Satuan Reserse dan Kriminal Polres Tasikmalaya Kota kembali mengamankan seorang warga berinisial AS (54) yang diduga melakukan aksi pencabulan terhadap anak tirinya yang berusia 14 tahun. Aksi pencabulan warga Kecamatan Rajapolah, Kabupaten Tasikmalaya ini dilakukan sejak anak tirinya masih duduk di kelas VI sekolah dasar.
Kapolres Tasikmalaya Kota, AKBP Febry Kurniawan Ma'ruf mengatakan, penangkapan AS berawal dari laporan yang diterimanya dari masyarakat tentang perbuatan cabul seorang warga. Usai menerima laporan, beberapa setelahnya pihaknya langsung mengamankan di rumahnya.
"AS ini merupakan ayah tiri dari korban pencabulan," ujarnya, Kamis (25/7).
Berdasarkan hasil pemeriksaan, aksi pencabulan yang dilakukan AS sudah berlangsung selama dua tahun. Selama kurun waktu tersebut korban tidak berani menceritakan apa yang dialaminya karena kerap diancam ayah tirinya.

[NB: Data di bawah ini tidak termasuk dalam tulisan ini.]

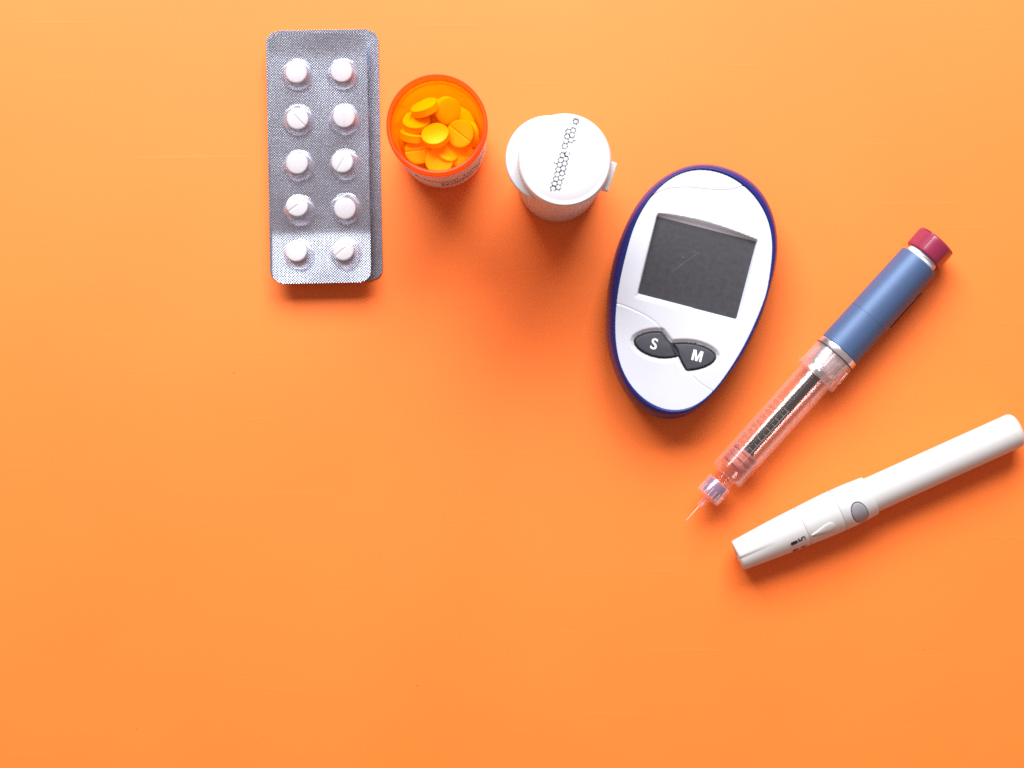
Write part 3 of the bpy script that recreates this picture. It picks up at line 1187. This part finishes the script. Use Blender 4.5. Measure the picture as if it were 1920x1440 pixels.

Saat korban duduk di kelas VI SD, Febry menjelaskan, pelaku pernah melakukan aksi pencabulan saat menjemput pulang menggunakan sepeda motor.
"Saat itu tersangka meminta korban yang saat itu duduk di belakang agar pindah ke depan. Selama perjalanan, pelaku ini sempat beberapa kali meraba payudara anak tirinya," ujarnya.
Di kesempatan lainnya, dia menambahkan, modus yang dilakukan tersangka adalah membangunkan korban saat tengah tidur malam hari agar membuatkannya mie instan. Namun saat itu korban pun menolak karena merasa ngantuk dan hendak pindah tidur ke kamar ibunya.
"Saat keluar kamar untuk pindah ke ruangan ibunya tidur, tersangka ini malah menarik tangan dan membekap mulut korban. Korban sempat hendak berteriak, namun pelaku ini mengancam korban agar tidak melaporkan kejadian itu kepada siapa pun sehingga takut lalu diam tak melawan. Saat itulah kemudian AS ini memerkosa korban," terangnya.
Akibat perbuatan itu, AS dikenakan Pasal 81 ayat 3 dan Pasal 82 ayat 1 Undang-Undang (UU) Nomor 17 Tahun 2016, tentang penetapan Peraturan Pemerintah pengganti UU Nomor 1 Tahun 2016 tentang perubahan kedua atas UU No 23 Tahun 2002, tentang Perlindungan Anak menjadi UU.
"Tersangka terancam hukuman penjara maksimal 15 tahun ditambah 1/3 hukuman lantaran merupakan keluarga korban," tutup Febry.